Adobeが提供するAdobe XDが2018年3月のアップデートでSketchファイルとPhotoshopファイルのインポート機能が追加されました。デザインツールを乗り換える時の一番の悩みがこれまで作成したファイルを開くことができなくなってしまったり、以前に作成した素材を転用することができなくなることだと思いますが、今回のアップデートでSketchからAdobe XDへ乗り換えやすい環境が整いました。

どんどん進化が進むAdobe XDですが、そのインポート機能がどのようなものなのか、また3月のアップデートで公開されたその他の注目機能についてもご紹介していきたいと思います。

Sketchファイルのインポート

今回最も注目の機能がSketchファイルのインポートです。Sketchで作成したデザインをAdobe XDにインポートすることによって、Adobe XDで表示するだけでなく編集もできてしまいます。SketchファイルをAdobe XD上で開きたい場合は、ファイルの「開く」からSketchファイルを選択すればインポートすることができます。
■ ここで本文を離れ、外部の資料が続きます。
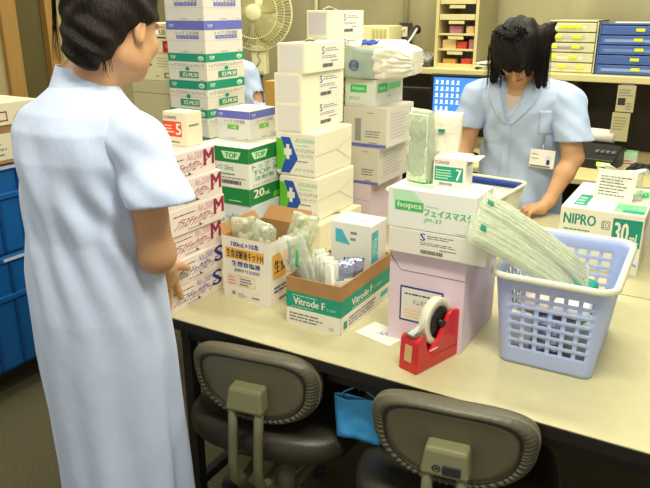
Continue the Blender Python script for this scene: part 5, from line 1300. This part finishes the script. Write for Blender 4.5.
    sleeve(root, [(G(-.885, 2.93, 1.165), .054), (G(-.922, 2.92, 1.135), .068), (G(-.975, 2.885, .97), .069)], s1, (-.10, -.1, -1), .052, 'clothb')
    sleeve(root, [(G(-.59, 2.93, 1.165), .055), (G(-.555, 2.92, 1.135), .070), (G(-.488, 2.88, .94), .078)], s2, (.10, -.1, -1), .055, 'clothb')
    # lapels, placket, pocket
    dirb = (0, 1, 0)
    def lap(s):
        def fn(u, v):
            z = 1.215-.17*v; x = -.748-.014*v+s*(.060*(1-v)+.004)+s*(.012+.045*math.sin(math.pi*min(1, .25+v*.75)))*u
            return G(x, 2.55, z)
        return fn
    for s in (-1, 1): patch('lapel', root, dress, lap(s), dirb, 8, 16, 'clothb', .004, .003)
    patch('placket', root, dress, lambda u, v: G(-.770-.02+.04*u-.0*v, 2.55, 1.06-.5*v), dirb, 4, 50, 'clothb', .002, .002)
    patch('pocket', root, dress, lambda u, v: G(-.640+.095*u, 2.55, 1.01+.10*v), dirb, 10, 10, 'clothb', .0025, .002)
    U = SDF((-.25, -.26, .92), (.25, .2, 1.22), .006)
    U.loft([.94, 1.0, 1.1, 1.15, 1.185], [L(0, y, 0)[0] for y in (.012, .025, .042, .052, .056)], [L(0, y, 0)[1] for y in (.012, .025, .042, .052, .056)], [.14, .145, .158, .15, .12], [.106, .106, .112, .104, .09], ra, .02)
    U.cone(G(-.742, 2.90, 1.17), G(-.745, 2.84, 1.30), .055, .075, .01, True)
    U.mesh('undershirt', 'inner', root)
    # hair
    h = SDF((hc[0]-.22, hc[1]-.22, hc[2]-.26), (hc[0]+.22, hc[1]+.22, hc[2]+.24), .005)
    wav = lambda q: .0035*np.sin(q[0]*140+q[1]*35+2*np.sin(q[2]*30))
    h.ell(put(hc, B, (0, -.012, .036)), (.097, .114, .098), B, .02, mod=wav)
    hx, hy, hz = hc
    for dx, dy, zl, r0 in ((-.105, -.01, .115, .036), (.100, -.01, .125, .036), (-.112, .04, .11, .03), (.110, .04, .125, .032), (-.09, .085, .09, .035), (.09, .085, .09, .035), (-.03, .10, .07, .04), (.035, .10, .07, .04), (-.075, -.075, .07, .026), (.07, -.08, .075, .026)):
        h.cone((hx+dx*.74, hy+dy, hz+.06), (hx+dx*.90, hy+dy*1.0, hz-zl), r0, .012, .025)
    for dx, zl in ((-.048, .045), (-.02, .04), (.012, .042), (.044, .05)): h.cone((hx+dx, hy-.085, hz+.05), (hx+dx*1.1, hy-.115, hz-zl), .026, .010, .02)
    for q in ((.128, .045, .075), (.120, .06, .115), (.125, .04, .04)): h.cone((hx+.085, hy+.05, hz+.085), (hx+q[0], hy+q[1], hz+q[2]), .024, .005, .012)
    h.mesh('hair', 'hairb', root, 1)
    gs = []
    rr = random.Random(4)
    for k in range(26):
        an = -2.9+5.8*k/25; sx_, cy_ = math.sin(an), math.cos(an); rad = .088
        top = put(hc, B, (.055*sx_, .02*cy_, .128)); midp = (hx+.106*sx_, hy-.095*cy_+.0, hz+.02); end = (hx+.100*sx_+rr.uniform(-.012, .012), hy-.11*cy_, hz-(.055 if abs(sx_) < .55 and cy_ > 0 else .125)+rr.uniform(-.02, .02))
        gs.append(([top, tuple(Vector(top).lerp(Vector(midp), .5)+Vector((.02*sx_, -.02*cy_, .02))), midp, end], .0022, 14, .008, k))
    strands('strands', root, gs, 'hairb')
    # badge
    cl = drape(dress, [G(-.617, 2.5, 1.0)], (0, 1, 0), .006)[0]; cl = Vector(cl)+Vector((ox, oy, 0))
    t = thing('name_badge', 'clear name badge clipped to the chest pocket of the bent over person', 'badge', tuple(cl))
    b = MB(); b.box(-.004, -.004, -.03, .004, .002, .008, 'steel', .001); b.build('clip', t)
    b = MB(); b.tube([(0, -.003, -.03), (0.002, -.006, -.05)], .004, 'clear', 6); b.build('strap', t)
    b = MB(); b.box(-.052, -.002, -.075, .052, .001, 0, 'white', .002); prints(b, .104, .004, .07, [('d', 'F', .08, .75, .4, .85, 1, 'ink'), ('d', 'F', .08, .5, .5, .62, 1, 'inkgrey'), ('r', 'F', .66, .2, .86, .72, 'lblue'), ('r', 'F', .7, .22, .82, .5, 'ink'), ('r', 'F', .04, .04, .86, .14, 'inkgrey')], -.074)
    o = b.build('badge_card', t, (.004, -.012, -.05), recalc=False); o.rotation_euler = (-.12, .0, R(-6))
nurse_right()

# ---------------------------------------------------------------- the third person, mostly hidden behind the tall stack
def nurse_back():
    ox, oy = -2.43, 3.06
    root = thing('person', 'person with dark hair standing behind the tall stack of tube boxes, mostly hidden', 'person', (ox, oy, 0))
    az = R(-80); ra = az-math.pi/2; rv = Vector((math.cos(ra), math.sin(ra), 0)); fv = Vector((math.cos(az), math.sin(az), 0))
    L = lambda x, y, z: tuple(Vector((0, 0, z))+rv*x+fv*y)
    hc = L(0, .06, 1.42); B = basis(az, R(15))
    S = SDF((-.36, -.3, -.005), (.36, .3, 1.58), .007)
    add_head(S, hc, B, .98); S.cone(put(hc, B, (0, -.03, -.04)), L(0, .02, 1.29), .048, .055, .03); S.cone(L(0, .02, 1.29), L(0, 0, 1.22), .055, .08, .04)
    S.loft([.74, .86, 1.0, 1.12, 1.2, 1.25, 1.27], [0]*7, [0]*7, [.13, .15, .13, .14, .16, .12, .06], [.1, .1, .09, .1, .09, .06, .05], ra, .03)
    for s in (-1, 1):
        S.chain([L(s*.16, 0, 1.16), L(s*.22, .02, .94), L(s*.19, .12, .78)], [.048, .04, .026], .02); hnd = L(s*.175, .15, .73); S.cone(L(s*.19, .12, .78), hnd, .026, .028, .015)
        for i in range(4): k_ = L(s*(.155+.014*i), .165, .70); finger(S, [hnd, k_, L(s*(.155+.014*i), .17, .665)], .012, .008)
        finger(S, [hnd, L(s*.14, .16, .72), L(s*.13, .175, .70)], .012, .009)
        S.chain([L(s*.08, 0, .82), L(s*.075, 0, .47), L(s*.075, -.008, .33), L(s*.075, -.01, .1)], [.085, .054, .054, .035], .02); S.cone(L(s*.075, -.02, .06), L(s*.09, .11, .035), .033, .026, .03)
    S.mesh('body', 'skin', root)
    for s in (-1, 1):
        b = SDF((-.25, -.25, -.002), (.25, .15, .12), .008); b.cone(L(s*.075, -.03, .045), L(s*.092, .125, .036), .043, .036, .02); o = b.mesh('shoe', 'shoe', root)
        for v in o.data.vertices: v.co.z = max(v.co.z, .001)
    face_parts(hc, B, root, .98)
    D = SDF((-.36, -.26, .28), (.36, .26, 1.32), .008)
    D.loft([.31, .5, .72, .86, 1.0, 1.1, 1.18, 1.23, 1.26, 1.285], [0]*10, [0]*10, [.19, .19, .19, .175, .165, .172, .17, .13, .09, .065], [.16, .16, .15, .13, .12, .125, .12, .1, .08, .062], ra, .03, skirt_fold(.01, .95, .3, 5, 1.))
    D.cone(L(0, .03, 1.27), L(0, .05, 1.36), .058, .07, .008, True); D.mesh('uniform', 'clothb', root)
    for s in (-1, 1): sleeve(root, [(L(s*.11, 0, 1.19), .05), (L(s*.15, 0, 1.165), .058), (L(s*.22, .02, .96), .064)], L(s*.205, .015, 1.0), (s*.18, .05, -1), .056, 'clothb', .008)
    h = SDF((hc[0]-.2, hc[1]-.2, hc[2]-.2), (hc[0]+.2, hc[1]+.2, hc[2]+.2), .006)
    h.ell(put(hc, B, (0, -.014, .036)), (.09, .108, .092), B, .02); h.ell(put(hc, B, (0, -.05, -.04)), (.088, .06, .085), B, .03)
    for s in (-1, 1): h.cone(put(hc, B, (s*.078, .0, .03)), put(hc, B, (s*.08, .005, -.085)), .026, .012, .02)
    h.ell(put(hc, B, (0, .095, -.05)), (.066, .075, .095), B, .015, True); h.mesh('hair', 'hairb', root)
nurse_back()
実際にSketchのElement UI KitをAdobe XDにインポートした結果が下記の画像のようになります。

見た目は全く崩れておらず、アートボードやレイヤーもちゃんと取り込むことができています。

さらに、シンボルもそのままインポートできているのはすごいですね。ただし、シンボルの名前は消えてしまったり階層構造が崩れてしまったりするので、そこは若干使いづらそうな気がします。とはいえ、元々連携していなかったことを考えるとここまでできているだけでも十分すごいことだと思います。

また、SketchはMacでしか利用することができないので、WindowsでSketchファイルを開きたい場合や編集したい場合にはとても助かりますね。

Photoshopファイルのインポート

Photoshopファイルのインポート機能も合わせて追加されました。デザインの細かい修正はSketchやAdobe XDのようなデザインツールでは難しい場合も多く、IllustratorやPhotoshopを使用する場合が多いかと思います。

また、Photoshopは長年多くのデザイナーによって使われてきた経緯もあり、UIキットや素材が非常に豊富です。それらをAdobe XDにインポートすることが可能になるため、Adobe XDの可能性を大きく広げることになりそうです。

実際にPhotoshopファイルをAdobe XDにインポートすると下記の画像のように取り込まれます。

こちらは、Facebookが提供しているiOS11のUIキットを使用しました。こちらもSketchと同様にレイヤー構造を維持したままインポートできていることが分かります。PhotoshopファイルをAdobe XD上で開きたい場合は、ファイルの「開く」からpsdファイルを選択すればインポートすることができます。

その他の新機能

ドキュメント間でシンボルをコピー

Adobe XDファイル上でコピーしたシンボルを、他のAdobe XDのドキュメント上にペーストできるようになりました。これまでは一度ペーストしてから手動でシンボル化する必要があったので、一度作成したシンボルを使い回しやすくなりました。

グループ化された要素のスタイル設定

グループ化されている要素に対して、一括でスタイルを設定できるようになりました。図形や画像をグループ化しておけば、塗りや境界線を一括で変更することができます。ただし、テキストと図形をグループ化している状態で塗りを変更してしまうと図形の塗りの色とテキストの色が一緒に変更されてしまうので、スタイルの一括設定をうまく活用したい場合はグループ化の際に少し気を使う必要がありそうです。

IllustratorからAdobe XDへのインポート機能も間近か

Photoshopファイルのインポート機能が追加されたことで、気になるのがIllustratorファイルのインポート機能です。ロゴデザインやイラスト制作を行う場合は、Illustratorが現状最も適したツールで、Photoshopよりも重宝して利用されている方も多いと思います。

もしIllustratorファイルのインポート機能が追加されるとなると、さらに作業効率アップに繋がることは間違いありません。現状、Adobeからの発表は特にありませんが、Illustratorファイルのインポート機能の開発を進めていることは間違いないでしょう。今後のアップデートに期待ですね。

まとめ

デザインツール戦国時代と言われているように、最近は本当に様々なデザインツールに関するニュースが出てきていますね。今回のAdobe XDのSketchファイルインポート機能はSketchからAdobe XDへ乗り換える際のコストを大きく下げることに繋がるため、Adobe XD利用ユーザーが増えてくる可能性が高まりました。

一方でSketchはプラグイン機能が非常に協力で、アニメーションの作成機能など、標準機能として提供していなくてもプラグインで機能を追加してしまうことにより、他のツールに無い使いやすさを実現しています。

さらに、InVision StudioやPhaseなど面白そうなデザインツールも続々と情報が発表されており、最終的にどのデザインツールがデザイナーの心を掴むことになるのか読めなくなってきました。

このままSketchの独占状態が続いたまま戦国時代は終わってしまうのか、それとも他のツールがあっと驚く機能でそのシェアを奪うことになるのか、今後の動きから目が離せません。